# START OF STORED DATA

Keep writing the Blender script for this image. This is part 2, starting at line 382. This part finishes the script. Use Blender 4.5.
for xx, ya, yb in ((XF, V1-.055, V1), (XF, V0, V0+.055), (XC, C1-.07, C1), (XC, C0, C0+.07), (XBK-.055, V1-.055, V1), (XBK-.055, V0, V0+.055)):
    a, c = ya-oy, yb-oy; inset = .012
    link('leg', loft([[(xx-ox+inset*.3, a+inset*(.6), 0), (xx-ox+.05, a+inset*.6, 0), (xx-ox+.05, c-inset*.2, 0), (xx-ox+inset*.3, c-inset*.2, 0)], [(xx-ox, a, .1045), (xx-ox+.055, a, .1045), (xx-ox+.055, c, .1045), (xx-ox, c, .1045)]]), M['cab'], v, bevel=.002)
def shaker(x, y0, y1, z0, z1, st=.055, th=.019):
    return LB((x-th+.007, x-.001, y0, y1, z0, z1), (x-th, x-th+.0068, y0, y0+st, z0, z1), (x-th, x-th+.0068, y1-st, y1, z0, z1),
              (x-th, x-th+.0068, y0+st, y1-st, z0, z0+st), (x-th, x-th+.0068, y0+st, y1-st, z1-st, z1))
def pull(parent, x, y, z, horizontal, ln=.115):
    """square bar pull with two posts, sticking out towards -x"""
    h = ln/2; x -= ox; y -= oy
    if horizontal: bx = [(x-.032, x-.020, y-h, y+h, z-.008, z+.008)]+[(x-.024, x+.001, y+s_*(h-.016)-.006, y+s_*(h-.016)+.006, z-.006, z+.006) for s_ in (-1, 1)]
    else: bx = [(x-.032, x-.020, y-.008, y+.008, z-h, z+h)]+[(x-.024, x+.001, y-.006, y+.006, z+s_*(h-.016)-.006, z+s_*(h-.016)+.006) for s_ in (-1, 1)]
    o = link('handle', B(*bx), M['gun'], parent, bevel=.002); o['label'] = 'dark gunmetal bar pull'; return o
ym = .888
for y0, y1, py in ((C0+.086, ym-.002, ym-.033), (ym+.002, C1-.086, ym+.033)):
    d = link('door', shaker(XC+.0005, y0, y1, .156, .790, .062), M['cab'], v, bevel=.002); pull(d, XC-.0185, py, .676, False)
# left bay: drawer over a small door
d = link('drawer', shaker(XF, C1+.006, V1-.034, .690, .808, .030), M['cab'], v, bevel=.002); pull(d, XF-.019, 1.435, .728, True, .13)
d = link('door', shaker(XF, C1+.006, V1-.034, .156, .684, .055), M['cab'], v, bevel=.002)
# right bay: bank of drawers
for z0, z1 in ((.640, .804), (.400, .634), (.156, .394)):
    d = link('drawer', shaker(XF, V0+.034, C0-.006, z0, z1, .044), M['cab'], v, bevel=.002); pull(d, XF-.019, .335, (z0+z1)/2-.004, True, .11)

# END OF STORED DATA

[THE EXERCISE]
Return the material in full, exactly as shown.

[WRITTEN REPLY]
Keep writing the Blender script for this image. This is part 2, starting at line 382. This part finishes the script. Use Blender 4.5.
for xx, ya, yb in ((XF, V1-.055, V1), (XF, V0, V0+.055), (XC, C1-.07, C1), (XC, C0, C0+.07), (XBK-.055, V1-.055, V1), (XBK-.055, V0, V0+.055)):
    a, c = ya-oy, yb-oy; inset = .012
    link('leg', loft([[(xx-ox+inset*.3, a+inset*(.6), 0), (xx-ox+.05, a+inset*.6, 0), (xx-ox+.05, c-inset*.2, 0), (xx-ox+inset*.3, c-inset*.2, 0)], [(xx-ox, a, .1045), (xx-ox+.055, a, .1045), (xx-ox+.055, c, .1045), (xx-ox, c, .1045)]]), M['cab'], v, bevel=.002)
def shaker(x, y0, y1, z0, z1, st=.055, th=.019):
    return LB((x-th+.007, x-.001, y0, y1, z0, z1), (x-th, x-th+.0068, y0, y0+st, z0, z1), (x-th, x-th+.0068, y1-st, y1, z0, z1),
              (x-th, x-th+.0068, y0+st, y1-st, z0, z0+st), (x-th, x-th+.0068, y0+st, y1-st, z1-st, z1))
def pull(parent, x, y, z, horizontal, ln=.115):
    """square bar pull with two posts, sticking out towards -x"""
    h = ln/2; x -= ox; y -= oy
    if horizontal: bx = [(x-.032, x-.020, y-h, y+h, z-.008, z+.008)]+[(x-.024, x+.001, y+s_*(h-.016)-.006, y+s_*(h-.016)+.006, z-.006, z+.006) for s_ in (-1, 1)]
    else: bx = [(x-.032, x-.020, y-.008, y+.008, z-h, z+h)]+[(x-.024, x+.001, y-.006, y+.006, z+s_*(h-.016)-.006, z+s_*(h-.016)+.006) for s_ in (-1, 1)]
    o = link('handle', B(*bx), M['gun'], parent, bevel=.002); o['label'] = 'dark gunmetal bar pull'; return o
ym = .888
for y0, y1, py in ((C0+.086, ym-.002, ym-.033), (ym+.002, C1-.086, ym+.033)):
    d = link('door', shaker(XC+.0005, y0, y1, .156, .790, .062), M['cab'], v, bevel=.002); pull(d, XC-.0185, py, .676, False)
# left bay: drawer over a small door
d = link('drawer', shaker(XF, C1+.006, V1-.034, .690, .808, .030), M['cab'], v, bevel=.002); pull(d, XF-.019, 1.435, .728, True, .13)
d = link('door', shaker(XF, C1+.006, V1-.034, .156, .684, .055), M['cab'], v, bevel=.002)
# right bay: bank of drawers
for z0, z1 in ((.640, .804), (.400, .634), (.156, .394)):
    d = link('drawer', shaker(XF, V0+.034, C0-.006, z0, z1, .044), M['cab'], v, bevel=.002); pull(d, XF-.019, .335, (z0+z1)/2-.004, True, .11)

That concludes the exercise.